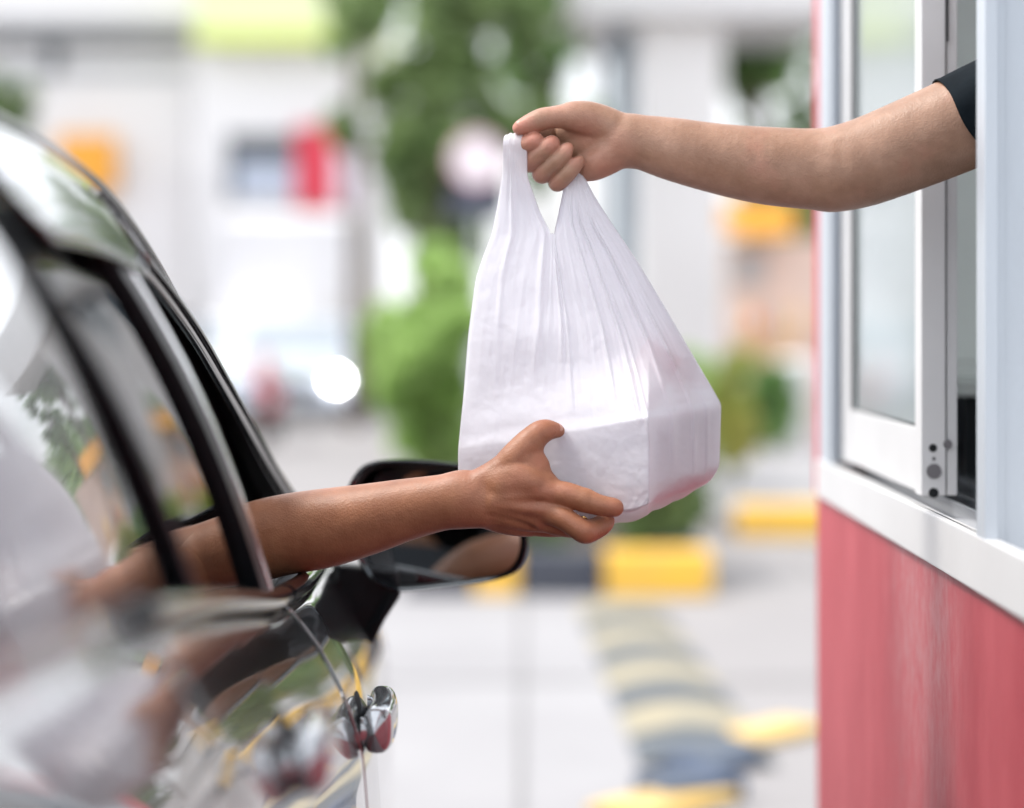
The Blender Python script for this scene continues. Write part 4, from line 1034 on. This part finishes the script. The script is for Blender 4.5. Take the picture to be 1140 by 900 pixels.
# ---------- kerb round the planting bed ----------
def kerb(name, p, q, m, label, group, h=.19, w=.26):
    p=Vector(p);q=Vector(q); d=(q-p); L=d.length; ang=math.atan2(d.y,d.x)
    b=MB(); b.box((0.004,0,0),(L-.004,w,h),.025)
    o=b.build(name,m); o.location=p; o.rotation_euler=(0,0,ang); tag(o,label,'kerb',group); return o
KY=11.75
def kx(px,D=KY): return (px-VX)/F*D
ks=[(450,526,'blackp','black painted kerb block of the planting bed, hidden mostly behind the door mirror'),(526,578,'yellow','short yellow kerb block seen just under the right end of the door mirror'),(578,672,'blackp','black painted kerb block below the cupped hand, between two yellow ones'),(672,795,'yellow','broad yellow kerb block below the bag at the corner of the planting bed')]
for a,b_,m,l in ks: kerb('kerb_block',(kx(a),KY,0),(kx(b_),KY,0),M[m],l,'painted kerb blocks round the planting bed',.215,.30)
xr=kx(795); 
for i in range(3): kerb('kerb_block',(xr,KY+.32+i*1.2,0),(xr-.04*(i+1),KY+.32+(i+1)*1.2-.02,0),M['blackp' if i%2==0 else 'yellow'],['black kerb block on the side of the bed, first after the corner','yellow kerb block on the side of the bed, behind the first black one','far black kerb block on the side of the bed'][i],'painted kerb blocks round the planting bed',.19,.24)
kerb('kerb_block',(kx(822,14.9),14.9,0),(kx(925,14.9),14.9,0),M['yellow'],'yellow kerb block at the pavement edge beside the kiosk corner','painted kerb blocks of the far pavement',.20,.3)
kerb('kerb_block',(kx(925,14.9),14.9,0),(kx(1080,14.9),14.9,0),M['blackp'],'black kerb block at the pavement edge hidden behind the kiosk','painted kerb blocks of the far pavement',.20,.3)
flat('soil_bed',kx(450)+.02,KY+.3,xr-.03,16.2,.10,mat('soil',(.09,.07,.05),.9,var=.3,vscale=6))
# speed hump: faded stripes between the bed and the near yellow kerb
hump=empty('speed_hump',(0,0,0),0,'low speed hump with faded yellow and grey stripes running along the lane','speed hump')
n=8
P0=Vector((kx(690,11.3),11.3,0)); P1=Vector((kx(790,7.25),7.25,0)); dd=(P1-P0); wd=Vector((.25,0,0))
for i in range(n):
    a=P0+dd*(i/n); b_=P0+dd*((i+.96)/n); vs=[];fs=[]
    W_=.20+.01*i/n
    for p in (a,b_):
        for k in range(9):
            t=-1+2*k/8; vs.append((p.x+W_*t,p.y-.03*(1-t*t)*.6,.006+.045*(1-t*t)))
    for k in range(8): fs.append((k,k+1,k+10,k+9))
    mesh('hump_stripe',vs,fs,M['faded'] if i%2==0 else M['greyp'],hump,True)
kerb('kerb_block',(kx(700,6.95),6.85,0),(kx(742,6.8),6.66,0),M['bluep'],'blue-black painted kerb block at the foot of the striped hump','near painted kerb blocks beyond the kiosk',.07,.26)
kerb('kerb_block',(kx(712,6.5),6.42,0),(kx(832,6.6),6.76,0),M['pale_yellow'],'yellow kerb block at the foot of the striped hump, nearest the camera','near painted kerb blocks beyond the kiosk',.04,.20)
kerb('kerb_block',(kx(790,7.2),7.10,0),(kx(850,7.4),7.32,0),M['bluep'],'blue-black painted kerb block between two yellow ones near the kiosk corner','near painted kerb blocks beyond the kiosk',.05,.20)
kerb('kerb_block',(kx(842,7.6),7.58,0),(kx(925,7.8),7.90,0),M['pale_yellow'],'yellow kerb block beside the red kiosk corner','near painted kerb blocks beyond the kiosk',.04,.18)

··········

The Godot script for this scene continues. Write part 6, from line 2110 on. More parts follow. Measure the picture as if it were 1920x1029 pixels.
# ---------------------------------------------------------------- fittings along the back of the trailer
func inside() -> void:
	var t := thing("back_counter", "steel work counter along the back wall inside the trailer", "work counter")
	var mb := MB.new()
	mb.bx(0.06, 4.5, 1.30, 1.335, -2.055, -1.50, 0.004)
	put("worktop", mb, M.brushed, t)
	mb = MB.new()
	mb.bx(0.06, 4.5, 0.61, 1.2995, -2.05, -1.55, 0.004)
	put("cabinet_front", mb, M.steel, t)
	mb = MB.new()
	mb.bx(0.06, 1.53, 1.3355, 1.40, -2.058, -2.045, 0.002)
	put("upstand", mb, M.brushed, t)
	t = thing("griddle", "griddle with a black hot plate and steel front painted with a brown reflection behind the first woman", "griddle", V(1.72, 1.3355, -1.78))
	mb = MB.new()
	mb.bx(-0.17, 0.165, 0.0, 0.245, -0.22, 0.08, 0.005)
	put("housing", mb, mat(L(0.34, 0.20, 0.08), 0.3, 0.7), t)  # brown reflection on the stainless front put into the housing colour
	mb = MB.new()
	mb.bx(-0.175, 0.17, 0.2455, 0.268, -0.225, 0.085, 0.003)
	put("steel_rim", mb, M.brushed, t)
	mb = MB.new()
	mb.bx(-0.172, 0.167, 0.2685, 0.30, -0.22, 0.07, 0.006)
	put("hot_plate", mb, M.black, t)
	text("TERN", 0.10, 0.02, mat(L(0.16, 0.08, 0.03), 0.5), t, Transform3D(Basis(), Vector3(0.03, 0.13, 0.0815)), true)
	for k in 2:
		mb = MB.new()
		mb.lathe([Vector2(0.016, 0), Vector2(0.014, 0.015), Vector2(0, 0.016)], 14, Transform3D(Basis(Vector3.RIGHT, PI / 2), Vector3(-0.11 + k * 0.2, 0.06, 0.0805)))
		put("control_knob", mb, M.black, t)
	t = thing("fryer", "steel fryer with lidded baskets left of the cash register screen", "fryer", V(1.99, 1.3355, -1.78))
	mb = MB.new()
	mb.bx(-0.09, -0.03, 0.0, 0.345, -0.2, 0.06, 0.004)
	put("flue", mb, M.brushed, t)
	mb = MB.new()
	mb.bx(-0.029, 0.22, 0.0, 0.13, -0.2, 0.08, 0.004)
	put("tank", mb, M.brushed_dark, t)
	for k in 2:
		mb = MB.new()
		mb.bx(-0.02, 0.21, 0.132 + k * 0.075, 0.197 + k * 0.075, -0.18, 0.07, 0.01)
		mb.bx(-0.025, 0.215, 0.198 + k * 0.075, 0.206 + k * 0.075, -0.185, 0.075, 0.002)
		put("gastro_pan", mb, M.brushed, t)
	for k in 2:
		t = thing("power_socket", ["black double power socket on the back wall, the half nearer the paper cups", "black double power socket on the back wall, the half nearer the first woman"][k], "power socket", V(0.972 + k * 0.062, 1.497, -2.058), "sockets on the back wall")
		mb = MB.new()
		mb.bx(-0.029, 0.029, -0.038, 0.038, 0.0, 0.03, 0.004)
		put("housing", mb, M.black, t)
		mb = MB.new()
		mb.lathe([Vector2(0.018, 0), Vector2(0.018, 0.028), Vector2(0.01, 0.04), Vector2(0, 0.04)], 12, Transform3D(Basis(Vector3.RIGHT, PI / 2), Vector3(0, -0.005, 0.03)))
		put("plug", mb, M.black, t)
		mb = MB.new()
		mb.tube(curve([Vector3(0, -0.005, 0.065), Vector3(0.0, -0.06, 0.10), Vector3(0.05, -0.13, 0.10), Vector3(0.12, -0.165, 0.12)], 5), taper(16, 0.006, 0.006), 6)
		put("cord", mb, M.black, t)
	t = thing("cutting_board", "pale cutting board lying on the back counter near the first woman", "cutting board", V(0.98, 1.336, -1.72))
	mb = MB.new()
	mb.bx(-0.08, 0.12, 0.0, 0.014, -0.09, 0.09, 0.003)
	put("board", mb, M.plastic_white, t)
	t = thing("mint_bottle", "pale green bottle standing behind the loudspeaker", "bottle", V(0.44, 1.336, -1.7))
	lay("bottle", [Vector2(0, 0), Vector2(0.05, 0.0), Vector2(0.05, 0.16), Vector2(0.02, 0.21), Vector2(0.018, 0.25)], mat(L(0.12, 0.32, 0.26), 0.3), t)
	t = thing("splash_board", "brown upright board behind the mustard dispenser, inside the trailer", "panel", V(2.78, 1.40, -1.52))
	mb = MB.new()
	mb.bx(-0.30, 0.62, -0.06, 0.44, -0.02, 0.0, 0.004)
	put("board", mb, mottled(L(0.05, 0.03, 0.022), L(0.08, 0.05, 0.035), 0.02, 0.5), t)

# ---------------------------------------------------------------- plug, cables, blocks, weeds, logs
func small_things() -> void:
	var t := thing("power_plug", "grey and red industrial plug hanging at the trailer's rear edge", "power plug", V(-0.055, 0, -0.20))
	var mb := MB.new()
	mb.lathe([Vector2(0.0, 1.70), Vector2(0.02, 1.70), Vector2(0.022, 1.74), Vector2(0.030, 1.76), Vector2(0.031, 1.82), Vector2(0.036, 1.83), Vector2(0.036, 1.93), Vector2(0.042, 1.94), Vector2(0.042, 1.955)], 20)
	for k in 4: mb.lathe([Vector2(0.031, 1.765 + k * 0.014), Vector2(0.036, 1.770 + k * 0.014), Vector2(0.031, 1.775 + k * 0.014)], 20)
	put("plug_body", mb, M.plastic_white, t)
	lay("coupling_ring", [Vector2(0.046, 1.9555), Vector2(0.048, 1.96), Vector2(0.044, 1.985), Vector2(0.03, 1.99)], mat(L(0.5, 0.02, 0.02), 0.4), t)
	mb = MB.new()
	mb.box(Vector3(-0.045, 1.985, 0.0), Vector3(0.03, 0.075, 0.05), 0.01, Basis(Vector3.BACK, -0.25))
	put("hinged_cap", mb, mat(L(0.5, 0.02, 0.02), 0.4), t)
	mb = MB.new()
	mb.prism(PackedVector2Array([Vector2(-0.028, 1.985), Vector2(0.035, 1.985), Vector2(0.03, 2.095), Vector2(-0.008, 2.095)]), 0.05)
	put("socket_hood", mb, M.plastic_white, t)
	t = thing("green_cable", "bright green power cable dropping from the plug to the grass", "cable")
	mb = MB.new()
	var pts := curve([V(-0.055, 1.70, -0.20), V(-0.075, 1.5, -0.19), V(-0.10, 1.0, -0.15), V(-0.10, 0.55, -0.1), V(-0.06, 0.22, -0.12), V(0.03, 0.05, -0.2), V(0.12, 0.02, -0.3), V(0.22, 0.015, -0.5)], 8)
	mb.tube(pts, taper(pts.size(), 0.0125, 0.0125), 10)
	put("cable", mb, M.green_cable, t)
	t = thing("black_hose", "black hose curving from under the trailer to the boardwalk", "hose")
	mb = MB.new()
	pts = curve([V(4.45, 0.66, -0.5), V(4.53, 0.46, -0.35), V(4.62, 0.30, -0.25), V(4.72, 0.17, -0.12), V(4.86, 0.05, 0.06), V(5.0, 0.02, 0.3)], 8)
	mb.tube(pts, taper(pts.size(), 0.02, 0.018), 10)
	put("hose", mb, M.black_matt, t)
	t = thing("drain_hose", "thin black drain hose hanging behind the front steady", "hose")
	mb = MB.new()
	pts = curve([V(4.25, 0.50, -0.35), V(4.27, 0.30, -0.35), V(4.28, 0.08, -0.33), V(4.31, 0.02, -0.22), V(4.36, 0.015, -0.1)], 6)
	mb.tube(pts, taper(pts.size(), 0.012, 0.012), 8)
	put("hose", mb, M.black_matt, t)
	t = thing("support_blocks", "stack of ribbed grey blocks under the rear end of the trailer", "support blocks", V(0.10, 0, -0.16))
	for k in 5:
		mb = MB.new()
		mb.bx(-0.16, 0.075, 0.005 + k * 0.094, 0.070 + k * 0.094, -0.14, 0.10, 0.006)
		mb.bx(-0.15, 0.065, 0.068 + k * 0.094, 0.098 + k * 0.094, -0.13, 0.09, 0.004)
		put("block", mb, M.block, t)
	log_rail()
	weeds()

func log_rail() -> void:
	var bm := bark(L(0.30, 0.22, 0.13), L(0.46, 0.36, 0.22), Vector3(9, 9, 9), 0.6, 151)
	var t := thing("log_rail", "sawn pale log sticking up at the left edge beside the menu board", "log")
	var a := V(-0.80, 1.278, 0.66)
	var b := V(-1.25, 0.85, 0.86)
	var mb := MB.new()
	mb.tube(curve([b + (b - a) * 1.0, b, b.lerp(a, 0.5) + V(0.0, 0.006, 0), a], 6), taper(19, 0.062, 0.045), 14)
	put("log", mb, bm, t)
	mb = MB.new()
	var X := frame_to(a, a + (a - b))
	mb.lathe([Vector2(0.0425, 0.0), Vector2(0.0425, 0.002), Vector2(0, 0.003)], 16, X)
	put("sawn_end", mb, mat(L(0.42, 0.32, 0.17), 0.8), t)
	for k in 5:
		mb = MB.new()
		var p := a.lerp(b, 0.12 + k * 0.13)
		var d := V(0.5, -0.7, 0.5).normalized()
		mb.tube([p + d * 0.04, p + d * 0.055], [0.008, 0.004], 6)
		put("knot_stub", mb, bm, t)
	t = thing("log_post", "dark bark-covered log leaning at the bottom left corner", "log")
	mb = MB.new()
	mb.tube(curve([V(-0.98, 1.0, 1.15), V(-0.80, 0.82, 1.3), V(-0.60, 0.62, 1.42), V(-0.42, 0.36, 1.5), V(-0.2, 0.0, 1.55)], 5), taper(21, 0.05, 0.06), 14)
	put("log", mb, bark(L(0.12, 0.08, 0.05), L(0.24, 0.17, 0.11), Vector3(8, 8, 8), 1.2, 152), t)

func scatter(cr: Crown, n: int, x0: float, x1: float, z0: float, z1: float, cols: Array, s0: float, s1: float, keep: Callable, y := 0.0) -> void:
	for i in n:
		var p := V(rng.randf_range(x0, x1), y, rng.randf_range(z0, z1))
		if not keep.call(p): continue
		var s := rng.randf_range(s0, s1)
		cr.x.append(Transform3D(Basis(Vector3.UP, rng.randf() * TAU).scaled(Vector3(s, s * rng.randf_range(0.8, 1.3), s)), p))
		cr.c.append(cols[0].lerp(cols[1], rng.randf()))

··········

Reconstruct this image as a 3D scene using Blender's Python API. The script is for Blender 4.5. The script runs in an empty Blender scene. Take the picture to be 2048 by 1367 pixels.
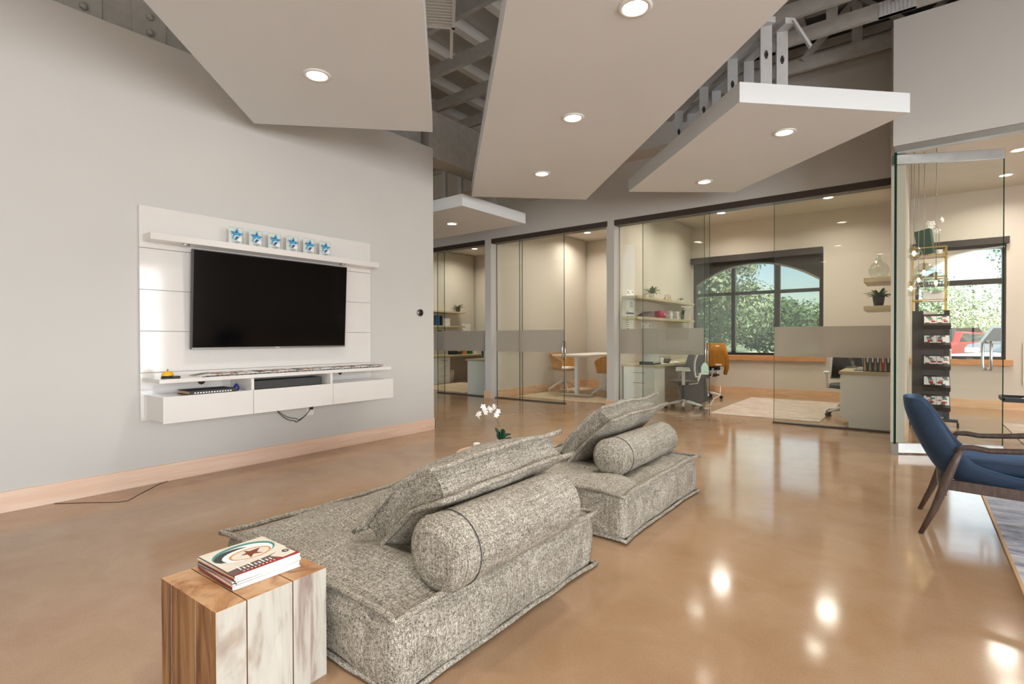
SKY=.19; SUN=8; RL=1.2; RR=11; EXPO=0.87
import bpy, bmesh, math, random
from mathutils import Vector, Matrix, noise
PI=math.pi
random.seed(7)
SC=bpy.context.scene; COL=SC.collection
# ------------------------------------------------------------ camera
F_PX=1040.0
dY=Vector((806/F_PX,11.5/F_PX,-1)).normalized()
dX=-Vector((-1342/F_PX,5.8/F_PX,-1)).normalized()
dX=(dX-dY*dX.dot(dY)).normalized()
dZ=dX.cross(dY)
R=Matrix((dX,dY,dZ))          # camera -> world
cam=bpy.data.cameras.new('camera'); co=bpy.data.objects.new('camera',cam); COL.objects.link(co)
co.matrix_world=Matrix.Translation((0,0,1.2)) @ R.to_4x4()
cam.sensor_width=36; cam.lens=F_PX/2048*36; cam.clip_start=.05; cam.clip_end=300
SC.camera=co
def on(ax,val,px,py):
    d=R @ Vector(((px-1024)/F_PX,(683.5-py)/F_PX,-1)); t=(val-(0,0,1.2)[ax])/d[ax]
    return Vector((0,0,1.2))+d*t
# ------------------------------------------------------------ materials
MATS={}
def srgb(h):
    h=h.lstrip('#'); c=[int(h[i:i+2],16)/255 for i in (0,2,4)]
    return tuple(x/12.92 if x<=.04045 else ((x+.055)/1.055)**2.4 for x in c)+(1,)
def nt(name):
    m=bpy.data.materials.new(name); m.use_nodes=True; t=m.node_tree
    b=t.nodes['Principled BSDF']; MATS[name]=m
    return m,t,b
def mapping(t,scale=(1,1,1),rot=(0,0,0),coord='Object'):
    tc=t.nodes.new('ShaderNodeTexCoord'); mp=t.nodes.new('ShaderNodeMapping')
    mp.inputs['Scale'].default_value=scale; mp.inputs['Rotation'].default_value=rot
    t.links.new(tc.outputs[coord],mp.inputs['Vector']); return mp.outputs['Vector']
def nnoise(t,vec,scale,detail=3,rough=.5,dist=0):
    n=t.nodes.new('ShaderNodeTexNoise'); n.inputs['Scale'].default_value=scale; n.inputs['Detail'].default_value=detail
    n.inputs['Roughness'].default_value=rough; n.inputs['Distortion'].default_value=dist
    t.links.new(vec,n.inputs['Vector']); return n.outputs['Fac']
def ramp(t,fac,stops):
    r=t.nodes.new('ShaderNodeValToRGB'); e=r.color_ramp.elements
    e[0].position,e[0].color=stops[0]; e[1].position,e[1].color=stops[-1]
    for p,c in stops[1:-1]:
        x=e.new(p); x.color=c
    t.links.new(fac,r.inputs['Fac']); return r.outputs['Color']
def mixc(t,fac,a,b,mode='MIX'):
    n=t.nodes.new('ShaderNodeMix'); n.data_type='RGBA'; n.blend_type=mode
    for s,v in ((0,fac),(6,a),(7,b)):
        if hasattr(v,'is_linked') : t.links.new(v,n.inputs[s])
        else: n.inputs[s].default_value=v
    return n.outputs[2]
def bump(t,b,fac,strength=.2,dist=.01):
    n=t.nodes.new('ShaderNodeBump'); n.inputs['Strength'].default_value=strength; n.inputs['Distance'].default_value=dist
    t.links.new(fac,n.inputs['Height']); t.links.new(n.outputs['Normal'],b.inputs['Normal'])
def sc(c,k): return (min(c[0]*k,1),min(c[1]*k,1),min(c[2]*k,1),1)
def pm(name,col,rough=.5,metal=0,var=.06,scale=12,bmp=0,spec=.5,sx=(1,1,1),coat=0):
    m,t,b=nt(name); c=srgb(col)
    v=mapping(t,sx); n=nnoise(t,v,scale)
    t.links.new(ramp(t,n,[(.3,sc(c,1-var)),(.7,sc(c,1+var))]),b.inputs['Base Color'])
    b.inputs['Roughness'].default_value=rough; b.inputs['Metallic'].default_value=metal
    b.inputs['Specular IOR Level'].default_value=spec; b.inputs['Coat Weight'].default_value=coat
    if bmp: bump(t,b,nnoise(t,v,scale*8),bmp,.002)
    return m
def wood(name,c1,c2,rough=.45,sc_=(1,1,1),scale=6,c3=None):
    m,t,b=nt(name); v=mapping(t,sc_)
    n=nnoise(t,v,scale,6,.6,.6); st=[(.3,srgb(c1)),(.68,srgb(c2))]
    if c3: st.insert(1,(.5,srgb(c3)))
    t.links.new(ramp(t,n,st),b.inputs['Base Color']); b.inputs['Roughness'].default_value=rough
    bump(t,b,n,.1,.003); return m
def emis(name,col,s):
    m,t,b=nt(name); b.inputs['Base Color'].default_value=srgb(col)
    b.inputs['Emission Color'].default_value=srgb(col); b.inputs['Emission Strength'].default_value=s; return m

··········

● **OBJECTIVE**:
Pull every line containing "continues" from the data.

● **WRITTEN REPLY**:
The Blender Python script for this scene continues. Write part 4, from line 1034 on. This part finishes the script. The script is for Blender 4.5. Take the picture to be 1140 by 900 pixels.
The Godot script for this scene continues. Write part 6, from line 2110 on. More parts follow. Measure the picture as if it were 1920x1029 pixels.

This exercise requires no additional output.